Les fenêtres des bâtiments lâchent des larmes… Et les gorges amoureuses rutilent d’une chaleur dont le creuset de feu brûle sens dessus dessous la navigation couplée des vies…

« Nous sommes jeunes 
même si nous vieillissons 
Le temps ne bouge pas
Et qui peut parler d’âge
quand il s’agit de toi ? »

« Toi » : la compagne d’une longue vie, la fidèle, l’inséparable avec laquelle il éleva deux enfants… Et cela dit dans la clarté et la bonté du jour, de toutes les heures des jours…

« Et même quand la nuit tombe sur nous / Il fait encore jour »

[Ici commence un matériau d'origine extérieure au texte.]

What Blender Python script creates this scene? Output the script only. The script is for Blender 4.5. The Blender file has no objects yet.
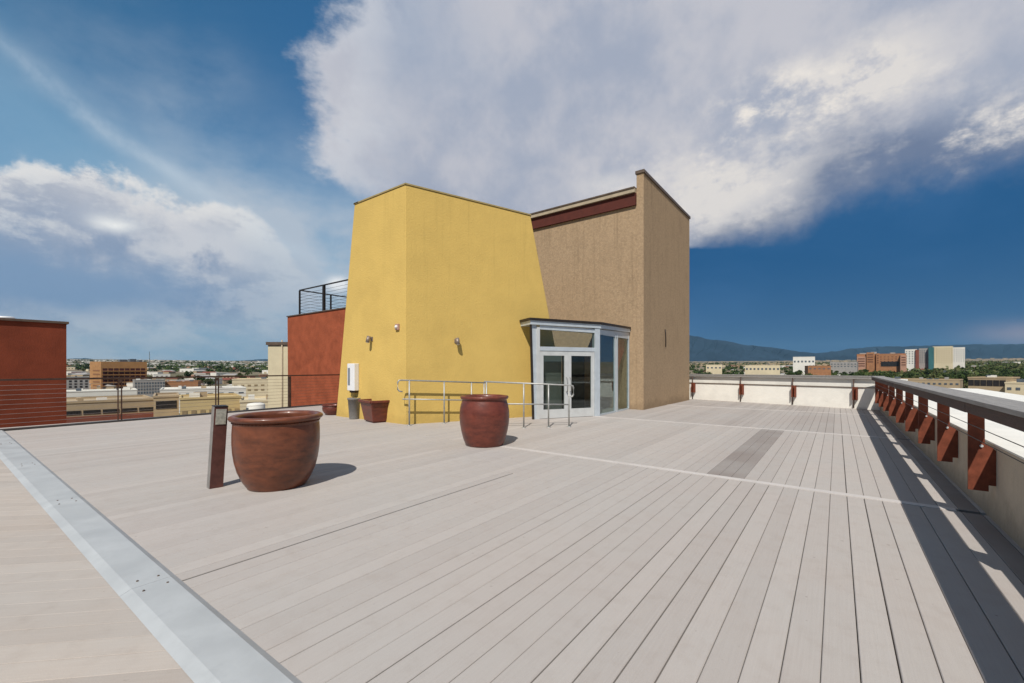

Dans un précédent recueil…

Dans un précédent recueil, intitulé « Le carré vert du printemps » (Paris, 2013), Thor Stefanson écrivait :

« Je te veux :
Toute chaleur. 
Toute ardeur ? 
Toute chaleur

Je te veux :
Toute fraîcheur.
Toute froideur ? 
Toute fraîcheur.
Toujours la même – et toujours nouvelle. »

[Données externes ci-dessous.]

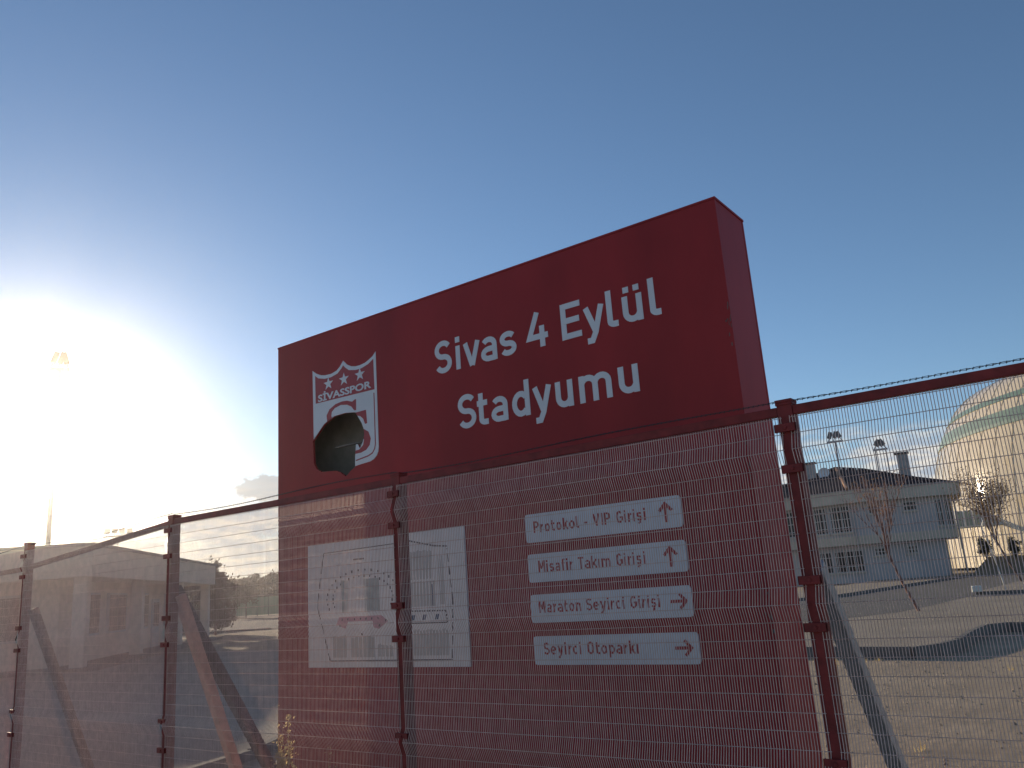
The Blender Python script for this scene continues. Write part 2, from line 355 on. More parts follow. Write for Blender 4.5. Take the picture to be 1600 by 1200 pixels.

N’est-ce pas simple et directement sensuel venant d’un professeur de français et rédacteur en chef de dictionnaires français/islandais, qui  depuis son premier recueil publié en 1989 a à son actif une bonne vingtaine d’ouvrages de poésie dont un grand nombre de traductions ?... (Je suis tenté de mettre ici comme sur FB l’émoticone du pouce levé…).

Ceci étant on ne passera pas sous silence que Thor Stefanson a déjà réalisé en 2014 une anthologie de plus de 200 pages de la poésie contemporaine du Maroc, d’Algérie, de Tunisie, de Lybie, d’Egypte, du Liban, de Syrie et d’Irak traduite en islandais (intitulé « l’humanité dans l’obscurité » ) avec une part belle faite à la poésie algérienne (20 poètes dont 4 poétesses cités).

« L’humanité dans l’obscurité »



Pour en revenir à « Dans ta lumière » (2016),  que dire sinon que ce petit recueil  d’une légèreté lumineuse invite au plus galant et agréable voyage. Qu’il se récite sans autre prétention que celle de l’amour de beau partage. Mon vœu ? (demanderez-vous alors)…
Mon vœu est de voir cet ouvrage vibrer ne serait-ce qu’un couple de jours aux vitrines et aux rayons des libraires d’Alger et des Hautes plaines céréalières. Lui et grand nombre d’autres ouvrages de cette Islande située en le Groenland et la Norvège ; une ile si méconnue de nos élites. Qui de nous a en effet jamais entrouvert les cellules de son cœur  aux chants d’Islande dont un de ses meilleurs proverbes dit simplement : « La terre est notre première mère à tous » ?....

Avec une part maitrisée d’illusion et d’espoir nous pouvons donc dire « A bientôt » 
à nos amis poètes d’Islande et même leur dire (l’écrire) en islandais : Sjáumst fljótlega!